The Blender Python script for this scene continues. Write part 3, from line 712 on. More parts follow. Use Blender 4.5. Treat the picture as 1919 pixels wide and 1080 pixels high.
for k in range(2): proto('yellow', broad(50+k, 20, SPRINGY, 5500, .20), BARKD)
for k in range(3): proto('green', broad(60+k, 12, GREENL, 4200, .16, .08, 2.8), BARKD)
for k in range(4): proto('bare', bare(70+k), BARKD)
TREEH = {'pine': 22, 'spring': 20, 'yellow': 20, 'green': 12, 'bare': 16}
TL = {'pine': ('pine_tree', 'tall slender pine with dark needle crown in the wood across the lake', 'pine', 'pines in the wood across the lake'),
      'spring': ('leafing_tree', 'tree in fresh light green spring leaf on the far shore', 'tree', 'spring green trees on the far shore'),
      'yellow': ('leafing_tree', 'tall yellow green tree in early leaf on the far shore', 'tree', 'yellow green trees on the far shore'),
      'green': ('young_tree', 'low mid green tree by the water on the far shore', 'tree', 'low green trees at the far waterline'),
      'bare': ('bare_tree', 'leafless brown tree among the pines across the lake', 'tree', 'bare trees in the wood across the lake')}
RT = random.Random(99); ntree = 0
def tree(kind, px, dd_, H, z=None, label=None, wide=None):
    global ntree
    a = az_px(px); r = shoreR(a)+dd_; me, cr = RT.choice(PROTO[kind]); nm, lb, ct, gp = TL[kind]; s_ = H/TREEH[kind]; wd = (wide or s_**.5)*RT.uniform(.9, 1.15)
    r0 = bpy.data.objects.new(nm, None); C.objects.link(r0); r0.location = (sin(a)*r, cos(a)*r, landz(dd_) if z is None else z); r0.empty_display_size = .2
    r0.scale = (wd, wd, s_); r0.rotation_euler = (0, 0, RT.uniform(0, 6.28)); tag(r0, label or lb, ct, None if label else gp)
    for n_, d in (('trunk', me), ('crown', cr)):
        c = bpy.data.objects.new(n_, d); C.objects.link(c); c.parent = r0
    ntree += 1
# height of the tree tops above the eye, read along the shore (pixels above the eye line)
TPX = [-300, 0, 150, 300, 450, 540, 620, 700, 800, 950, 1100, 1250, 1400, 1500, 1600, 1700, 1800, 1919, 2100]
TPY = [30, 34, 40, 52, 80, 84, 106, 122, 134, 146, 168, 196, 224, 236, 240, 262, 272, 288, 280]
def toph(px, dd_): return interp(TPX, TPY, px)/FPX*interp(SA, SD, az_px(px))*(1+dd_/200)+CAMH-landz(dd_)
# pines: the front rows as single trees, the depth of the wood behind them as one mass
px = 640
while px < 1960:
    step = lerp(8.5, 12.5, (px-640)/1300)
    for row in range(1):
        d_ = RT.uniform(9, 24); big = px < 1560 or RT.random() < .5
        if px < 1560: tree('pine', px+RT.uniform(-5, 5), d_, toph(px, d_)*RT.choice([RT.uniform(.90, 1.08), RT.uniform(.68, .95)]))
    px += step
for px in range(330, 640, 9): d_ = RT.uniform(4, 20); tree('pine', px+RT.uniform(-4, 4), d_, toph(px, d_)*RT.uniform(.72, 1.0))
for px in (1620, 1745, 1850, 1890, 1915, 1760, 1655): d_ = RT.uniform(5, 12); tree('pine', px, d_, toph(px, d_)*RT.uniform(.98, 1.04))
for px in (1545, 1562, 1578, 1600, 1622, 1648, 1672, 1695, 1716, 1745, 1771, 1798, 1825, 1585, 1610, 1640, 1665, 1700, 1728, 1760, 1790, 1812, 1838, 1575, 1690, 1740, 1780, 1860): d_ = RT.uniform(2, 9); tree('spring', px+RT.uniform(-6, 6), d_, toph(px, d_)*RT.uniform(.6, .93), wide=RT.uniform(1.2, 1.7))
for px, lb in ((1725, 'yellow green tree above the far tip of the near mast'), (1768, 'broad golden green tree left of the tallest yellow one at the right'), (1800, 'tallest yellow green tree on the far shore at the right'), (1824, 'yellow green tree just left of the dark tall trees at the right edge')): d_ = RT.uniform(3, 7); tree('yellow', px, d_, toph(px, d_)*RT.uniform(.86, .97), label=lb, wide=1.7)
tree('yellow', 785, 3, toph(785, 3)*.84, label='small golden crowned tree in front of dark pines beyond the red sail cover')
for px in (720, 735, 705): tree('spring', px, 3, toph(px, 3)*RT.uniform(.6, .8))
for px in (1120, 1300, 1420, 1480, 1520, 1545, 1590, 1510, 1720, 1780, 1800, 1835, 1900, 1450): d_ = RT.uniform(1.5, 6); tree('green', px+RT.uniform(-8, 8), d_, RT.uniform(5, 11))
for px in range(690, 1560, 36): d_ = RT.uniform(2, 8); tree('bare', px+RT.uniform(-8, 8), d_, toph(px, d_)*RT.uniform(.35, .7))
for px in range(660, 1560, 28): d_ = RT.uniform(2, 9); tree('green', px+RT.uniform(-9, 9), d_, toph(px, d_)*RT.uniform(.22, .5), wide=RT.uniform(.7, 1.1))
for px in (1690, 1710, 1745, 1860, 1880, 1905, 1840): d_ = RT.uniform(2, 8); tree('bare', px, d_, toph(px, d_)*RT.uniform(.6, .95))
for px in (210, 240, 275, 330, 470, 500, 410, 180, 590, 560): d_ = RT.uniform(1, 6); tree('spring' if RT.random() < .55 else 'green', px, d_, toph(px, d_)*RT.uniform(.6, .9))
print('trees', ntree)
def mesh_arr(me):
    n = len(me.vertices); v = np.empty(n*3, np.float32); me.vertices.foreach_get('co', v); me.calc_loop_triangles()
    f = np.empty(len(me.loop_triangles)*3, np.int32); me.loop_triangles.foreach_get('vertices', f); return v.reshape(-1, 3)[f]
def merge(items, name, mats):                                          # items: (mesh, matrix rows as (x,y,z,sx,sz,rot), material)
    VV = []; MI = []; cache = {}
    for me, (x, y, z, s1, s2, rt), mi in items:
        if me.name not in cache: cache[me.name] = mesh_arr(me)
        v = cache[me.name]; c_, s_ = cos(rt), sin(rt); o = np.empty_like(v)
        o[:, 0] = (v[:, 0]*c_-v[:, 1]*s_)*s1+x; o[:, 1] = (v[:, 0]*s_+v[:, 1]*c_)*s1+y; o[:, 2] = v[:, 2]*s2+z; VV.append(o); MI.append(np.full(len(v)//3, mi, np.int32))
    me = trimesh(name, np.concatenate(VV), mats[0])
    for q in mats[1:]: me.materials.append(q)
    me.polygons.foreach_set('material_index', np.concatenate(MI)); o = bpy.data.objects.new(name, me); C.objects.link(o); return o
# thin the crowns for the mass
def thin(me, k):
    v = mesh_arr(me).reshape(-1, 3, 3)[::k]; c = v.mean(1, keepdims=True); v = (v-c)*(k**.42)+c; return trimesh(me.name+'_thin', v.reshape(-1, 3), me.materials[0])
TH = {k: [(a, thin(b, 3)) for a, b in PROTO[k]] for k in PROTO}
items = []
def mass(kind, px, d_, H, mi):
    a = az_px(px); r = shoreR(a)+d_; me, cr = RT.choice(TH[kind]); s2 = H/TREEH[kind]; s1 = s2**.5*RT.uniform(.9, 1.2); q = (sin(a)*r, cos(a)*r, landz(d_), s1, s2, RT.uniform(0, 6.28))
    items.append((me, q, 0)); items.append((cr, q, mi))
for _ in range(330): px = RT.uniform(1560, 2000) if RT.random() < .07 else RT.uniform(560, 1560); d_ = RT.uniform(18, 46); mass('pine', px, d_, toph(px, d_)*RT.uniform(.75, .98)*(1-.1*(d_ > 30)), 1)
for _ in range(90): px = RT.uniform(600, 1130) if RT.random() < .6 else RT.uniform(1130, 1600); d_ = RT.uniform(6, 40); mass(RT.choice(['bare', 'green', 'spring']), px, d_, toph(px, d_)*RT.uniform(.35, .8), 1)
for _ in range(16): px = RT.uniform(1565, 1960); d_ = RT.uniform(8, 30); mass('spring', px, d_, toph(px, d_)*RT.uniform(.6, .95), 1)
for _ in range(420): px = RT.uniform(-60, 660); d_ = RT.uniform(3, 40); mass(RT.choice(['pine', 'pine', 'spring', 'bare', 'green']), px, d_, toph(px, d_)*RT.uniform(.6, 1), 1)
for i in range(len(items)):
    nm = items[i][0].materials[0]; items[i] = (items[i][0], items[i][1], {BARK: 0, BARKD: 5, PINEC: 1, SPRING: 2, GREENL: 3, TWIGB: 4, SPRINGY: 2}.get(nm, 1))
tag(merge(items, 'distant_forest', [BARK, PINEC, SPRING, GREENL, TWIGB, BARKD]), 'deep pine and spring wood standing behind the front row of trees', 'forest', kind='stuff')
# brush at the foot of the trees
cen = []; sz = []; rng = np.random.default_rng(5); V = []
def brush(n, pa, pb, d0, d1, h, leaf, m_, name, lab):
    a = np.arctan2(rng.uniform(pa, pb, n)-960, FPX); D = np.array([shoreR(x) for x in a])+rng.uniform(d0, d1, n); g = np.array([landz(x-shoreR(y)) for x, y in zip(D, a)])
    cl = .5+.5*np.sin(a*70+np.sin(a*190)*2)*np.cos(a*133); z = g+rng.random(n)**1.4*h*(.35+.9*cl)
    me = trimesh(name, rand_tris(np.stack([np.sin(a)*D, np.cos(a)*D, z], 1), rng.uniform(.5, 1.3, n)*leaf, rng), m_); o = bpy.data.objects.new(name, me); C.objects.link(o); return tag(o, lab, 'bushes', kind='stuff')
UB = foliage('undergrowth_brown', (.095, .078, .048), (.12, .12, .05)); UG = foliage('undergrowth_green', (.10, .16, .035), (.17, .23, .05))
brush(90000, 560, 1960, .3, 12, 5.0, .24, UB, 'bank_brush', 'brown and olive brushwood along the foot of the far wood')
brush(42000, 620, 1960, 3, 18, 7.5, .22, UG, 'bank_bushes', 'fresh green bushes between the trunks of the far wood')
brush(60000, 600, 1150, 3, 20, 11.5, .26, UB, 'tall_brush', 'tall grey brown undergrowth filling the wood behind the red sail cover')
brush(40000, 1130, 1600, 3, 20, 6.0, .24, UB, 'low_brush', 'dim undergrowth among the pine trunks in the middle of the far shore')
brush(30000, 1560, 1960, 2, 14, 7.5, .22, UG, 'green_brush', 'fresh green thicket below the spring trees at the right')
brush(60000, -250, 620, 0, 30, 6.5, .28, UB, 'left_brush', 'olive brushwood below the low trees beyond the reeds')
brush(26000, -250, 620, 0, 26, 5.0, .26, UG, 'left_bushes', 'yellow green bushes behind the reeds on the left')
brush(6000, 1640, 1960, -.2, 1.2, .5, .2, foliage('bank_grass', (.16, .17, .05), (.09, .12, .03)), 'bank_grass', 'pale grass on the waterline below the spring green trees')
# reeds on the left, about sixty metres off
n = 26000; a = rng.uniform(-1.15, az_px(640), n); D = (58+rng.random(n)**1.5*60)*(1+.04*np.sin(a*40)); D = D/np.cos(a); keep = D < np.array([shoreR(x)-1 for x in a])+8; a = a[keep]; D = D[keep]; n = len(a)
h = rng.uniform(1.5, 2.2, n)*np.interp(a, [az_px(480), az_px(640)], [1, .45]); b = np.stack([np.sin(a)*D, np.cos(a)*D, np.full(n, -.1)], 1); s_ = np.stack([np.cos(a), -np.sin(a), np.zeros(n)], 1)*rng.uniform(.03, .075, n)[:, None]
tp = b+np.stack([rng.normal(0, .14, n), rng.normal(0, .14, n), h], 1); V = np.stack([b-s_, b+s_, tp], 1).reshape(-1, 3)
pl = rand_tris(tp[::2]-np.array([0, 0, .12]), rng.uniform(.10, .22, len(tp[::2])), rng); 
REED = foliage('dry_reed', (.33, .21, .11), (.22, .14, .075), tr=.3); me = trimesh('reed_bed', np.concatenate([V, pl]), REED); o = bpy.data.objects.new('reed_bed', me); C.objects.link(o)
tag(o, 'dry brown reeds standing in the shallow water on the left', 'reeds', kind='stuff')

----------

## Task to carry out:
Copy each line in the data that holds the word "wide".

## Solved exercise:
The Blender Python script for this scene continues. Write part 3, from line 712 on. More parts follow. Use Blender 4.5. Treat the picture as 1919 pixels wide and 1080 pixels high.
def tree(kind, px, dd_, H, z=None, label=None, wide=None):
    a = az_px(px); r = shoreR(a)+dd_; me, cr = RT.choice(PROTO[kind]); nm, lb, ct, gp = TL[kind]; s_ = H/TREEH[kind]; wd = (wide or s_**.5)*RT.uniform(.9, 1.15)
for px in (1545, 1562, 1578, 1600, 1622, 1648, 1672, 1695, 1716, 1745, 1771, 1798, 1825, 1585, 1610, 1640, 1665, 1700, 1728, 1760, 1790, 1812, 1838, 1575, 1690, 1740, 1780, 1860): d_ = RT.uniform(2, 9); tree('spring', px+RT.uniform(-6, 6), d_, toph(px, d_)*RT.uniform(.6, .93), wide=RT.uniform(1.2, 1.7))
for px, lb in ((1725, 'yellow green tree above the far tip of the near mast'), (1768, 'broad golden green tree left of the tallest yellow one at the right'), (1800, 'tallest yellow green tree on the far shore at the right'), (1824, 'yellow green tree just left of the dark tall trees at the right edge')): d_ = RT.uniform(3, 7); tree('yellow', px, d_, toph(px, d_)*RT.uniform(.86, .97), label=lb, wide=1.7)
for px in range(660, 1560, 28): d_ = RT.uniform(2, 9); tree('green', px+RT.uniform(-9, 9), d_, toph(px, d_)*RT.uniform(.22, .5), wide=RT.uniform(.7, 1.1))